Preliminary objections: jurisdiction and subject matter of the dispute

Jurisdiction is a matter that is dealt with separately from the merits of the case, that is, the actual question(s) at hand. The Court only as authority to decide case if states have signaled their consent in any shape or form. Bolivia brought the case under the ’American Treaty on Pacific Settlement‘, also called the ‘Pact of Bogota’, from 1948. As the name suggests, the treaty provides obligations to settle disputes among the American states peacefully. Article XXXI of said treaty provides for automatic recognition of the jurisdiction for the ICJ in case of a legal dispute. In the international law environment, that is quite a sweeping provision for sovereign states to agree to. However, Chile objected to the Court’s taking up of the case. As a preliminary objection, it argued that Article VI of the Pact of Bogota precluded the Court from taking up the case. The matter underlying Bolivia’s claim – territorial access to the Pacific – was already settled by the 1904 Treaty between Bolivia and Chile. So Bolivia’s case was not really about an obligation to negotiate. The Court, according to Chile, did not have jurisdiction because of the real subject matter, and because it was already settled.
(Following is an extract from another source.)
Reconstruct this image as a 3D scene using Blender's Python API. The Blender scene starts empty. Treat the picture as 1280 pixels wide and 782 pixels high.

The Court’s decision on jurisdiction

It is not unusual for the Court to take a narrow view of a case. In this case, the Court did not look at the underlying goal of Bolivia or even the 1904 treaty. Instead, it just focused on the first part of the question asked by Bolivia. Does there exist an obligation to negotiate, and if so, has Chile violated it? Bolivia had only offered ’agreements, diplomatic practice and…declarations’ between 1904 and 2012. But even that did not need to be investigated for the Court to assume jurisdiction. So in September 2015, it did conclude that the Court has jurisdiction, and the case can proceed to the next stage, the merits. In my humble opinion, this is what you get with such a broad provision as Article XXXI of the Pact of Bogota. No wonder that, for instance, the United States is not a part to the treaty.

In the course of 2017, the Court will receive the written arguments from Bolivia and Chile. Hearings will probably be scheduled in 2018, and a decision will not see the light of day until 2019. Welcome to peaceful international adjudication. It is better than war.